Este amor sobrenatural tiene un primer paso que es el amor de benevolencia, es decir, queremos el bien para el otro, aunque sea enemigo, y un segundo paso es el amor de beneficencia,  por el que hacemos el bien a  los demás.
Dentro del bien que hemos de querer para el otro, el principal es el espiritual,  procurando que las otros personas se encuentren con Dios, se conviertan, abandonen el pecado y vivan la plenitud de la vida de la gracia.

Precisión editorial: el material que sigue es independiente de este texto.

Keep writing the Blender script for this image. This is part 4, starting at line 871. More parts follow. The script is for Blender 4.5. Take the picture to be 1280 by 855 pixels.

Muchas veces estamos dispuestos a ayudar con dinero, con compañía, con consejos, con el cuidado de su salud, a los prójimos nuestros, pero nos cuesta procurar su conversión, aunque más no sea suplicando esa gracia a Dios.
No olvidemos que los bienes materiales con los que estamos dispuestos a ayudar a otros, son al fin, transitorios, efímeros y relativos, y que en definitiva para nada sirven si el hermano se pierde y no alcanza la gloria para la que hemos sido creados todos.
El único bien absoluto es el participar de la vida divina, para siempre, después de nuestra muerte, de modo que ha de ser primero el procurar esta gracia para nosotros y para los demás.
Por otra parte, qué mejor muestra de amor a Dios es el valorarlo de tal manera que aspiremos siempre a encontrarnos ante su presencia.
Alimentados por el amor divino manifestado en su Palabra y en la Comunión, vayamos por el camino verdadero procurando ayudar a otros a encontrase con el Salvador de nuestras almas.

Padre Ricardo B. Mazza, Cura Párroco de la parroquia “San Juan Bautista” de Santa Fe de la Vera Cruz, en Argentina. Homilía en el domingo XXX “per annum”, ciclo “A”.   29  de Octubre de 2017.